Honorer un mort est une œuvre de rattrapage, un rappel de soi, un mea-culpa d'une irresponsabilité. Car si ce mort l'était de son vivant, le mérite n'aurait été qu'un regard direct et droit les yeux dans les yeux. Attendez que l'on meure et venez grandir le jour de nos enterrements. Il est préférable et digne de nous dire bonjour maintenant que de psalmodier une oraison funèbre ou réciter de longs éloges à notre mémoire. Lorsqu'on crèvera, le monde ne se refera pas, il persistera à vous enorgueillir. Seulement qu'avec notre crevaison, toutes les illusions se crèveront et vous avec.

Attendez que l'on crève et érigez-nous des stèles et de grosses enseignes tombales.

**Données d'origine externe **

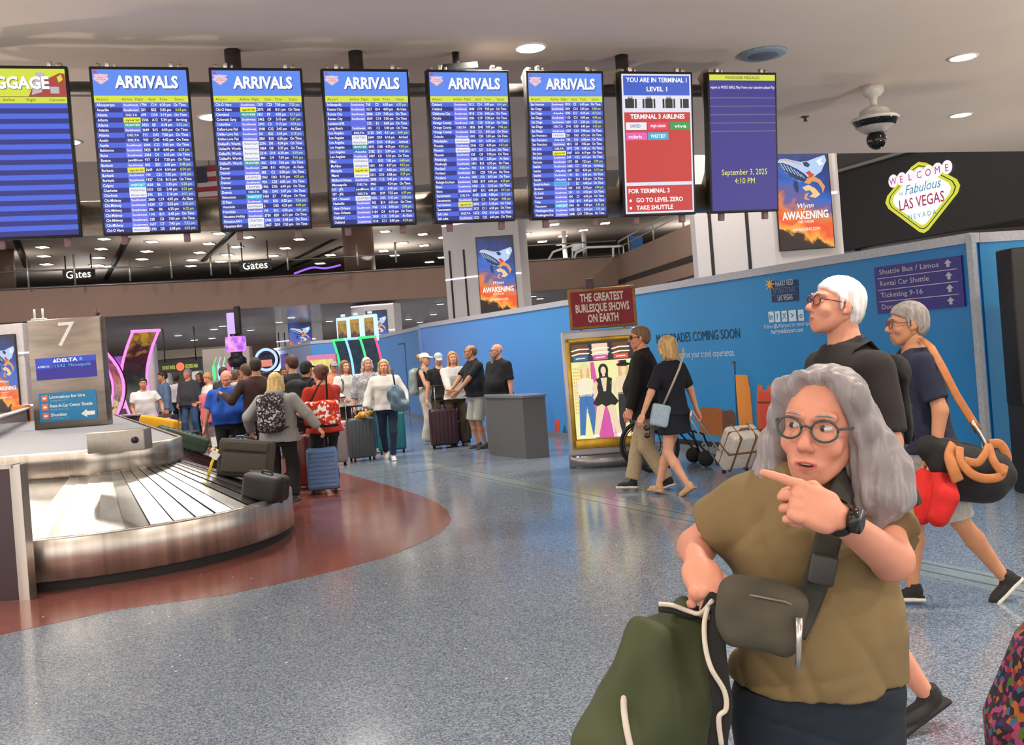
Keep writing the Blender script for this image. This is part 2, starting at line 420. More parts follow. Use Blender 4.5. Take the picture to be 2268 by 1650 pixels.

Marquez-y, ici repose flen et passez vos paumes sur vos joues et dites Amen ! Non que non ! Nous porterons nos épitaphes en nos seins, dans nos plumes et pinceaux. C'est de votre mégarde, de vos lugubres goûts d'honorer les morts que l'on garde intacte notre culture mortifère. Nous mourrons comme vous, quand vous êtes nés anonymes. Nous survivrons à vos offices et vaincrons les oublis et tous les vices. Vous ne nous ensevelirez pas dans vos pages. Attendez que l'on crève et garnissez de nos visages décharnés et nos œuvres flétries vos aires, salons et palais de culture.

Nous ne sommes vivants que par la nourriture, l'eau et la clémence de Dieu. L'agonie nous est une note musicale pour la symphonie du grand départ. C'est dans nos taules et taudis que vous voyez nos vies et dans nos œuvres vos tourmentes. Nous sommes déjà morts ; rompez les rangs !

La Chronésie est ainsi close comme une poésie à moitié versifiée ou une chronique semi-rapportée.